For searching, I can really recommend Algolia, which is a paid service that is hard to beat in terms of ease of integraiton. But they might do give you free API calls if you ask: https://www.algolia.com/. Algolia powers https://hn.algolia.com

I think a good use-case for literate programming is writing interactive documentation. First, it’s always up-to-date, because you’re actually running all the code snippets you’ve put into your docs. Second, it’s very easy to get started with: just create a namespace, add a couple of examples, write a couple of comments - voilà, you’ve already got something you can build upon! I think sometimes starting writing docs can be a bit intimidating, you know what I mean? So people postpone writing it till they make a “proper” release, stabilize the api, etc. As a result, the docs and the code are mostly out of sync.

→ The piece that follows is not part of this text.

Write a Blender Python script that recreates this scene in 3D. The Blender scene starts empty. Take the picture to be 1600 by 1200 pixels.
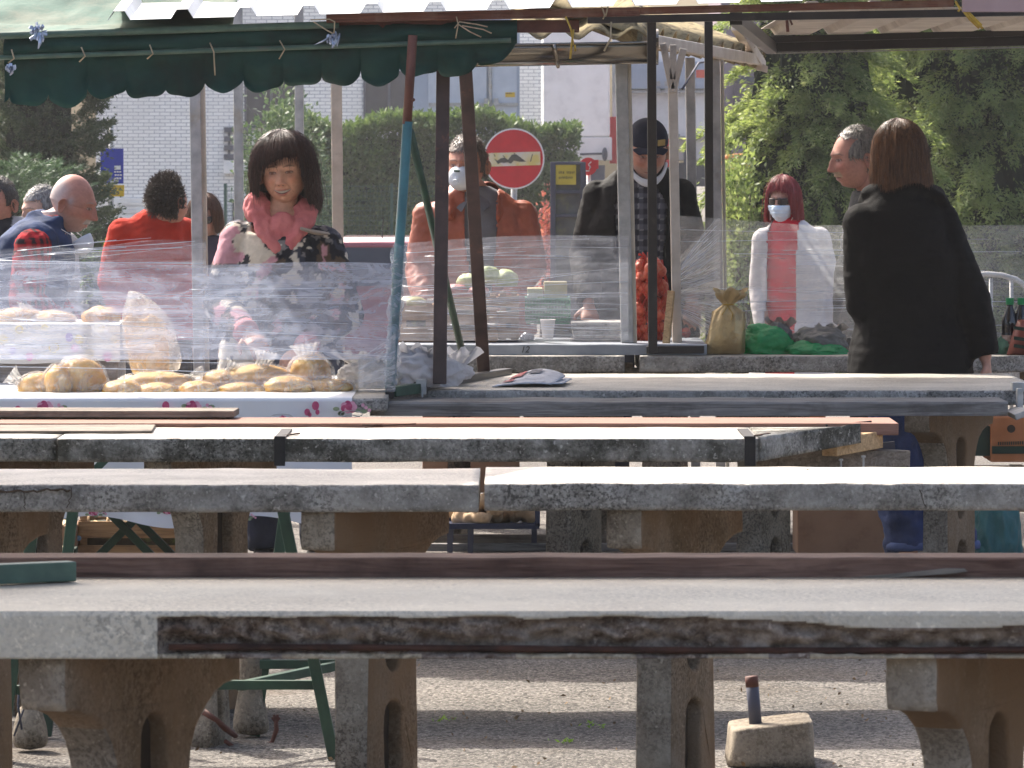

Contrast it with the approach that tools like marginalia (can) enable: you can literally start by writing example-based docs (“programming by wishful thinking”), and then hack until the impl matches the docs. Also, I think example-based tutorials are the most effective form of documentation when you want to get started with a library quickly.

And of course it would be twice as cool if you could actually interact with and change those snippets while you’re reading the doc.

(Obviously, literate programming can also be useful when you’re reading the implementation, but since cljdoc is focused on, well, api docs and not implementation, I’m not sure if you’re interested in that. But it would be nice to be able to publish annotated source along with the docs, so you can quickly jump from function definition to the corresponding paragraph in the source, and maybe to the specific line in the file on github (so you can comment it) too.)

Personally, my pet complain about “normal” docs (like in the one you use in Cljdoc) and something I like about Marginalia is that it’s true you have access to the functions in a namespace, but functions without context are harder to understand. Function-based tools will allow linking to functions, but will sort them alphabetically (therefore losing context - the helper you write just before the actual function). And no specs in sight.

I guess that there are ways to document and properly format namespaces, but I admit my ignorance there. Maybe this is a tutorial that should be on Cljdoc :slight_smile:

I think @danielcompton suggested before to provide different sorting options, e.g. sorting by occurrence in a namespace. I’m also having some ideas about viewing function source inline.

Specs will come eventually too :slight_smile:

We could provide ways to add more structure to API docs using metadata but my intuition is that very few people will use that if at all. I’m more interested in automatic structuring, some raw ideas below:

  • highlight cars that are more documented than other vars in namespace
  • highlight vars that are not used in namespace they are defined (likely intended as API)

The drawback to these kinds of approaches is that they might actually be misleading in some cases. There’s also a github issue about this (check the Hammock label).

If I could influence documentation in one way, it would be to do away with alphabetical ordering. We’re already on a computer–you don’t need alphabetical ordering to help you find something like you would in a printed document. This is just a hold-over from another era.

Having relevant functions next to each other and sorted in a semantic way would single handedly fix so much documentation.

Can’t they just show in the order they appear in the source?

@jmlsf @didibus I agree and have to admit I didn’t put a lot of thought into the alphabetical sorting, it just seemed like “the thing to do” — but you’re right sorting by line number they occurred on makes a lot more sense and can provide some nice additional context.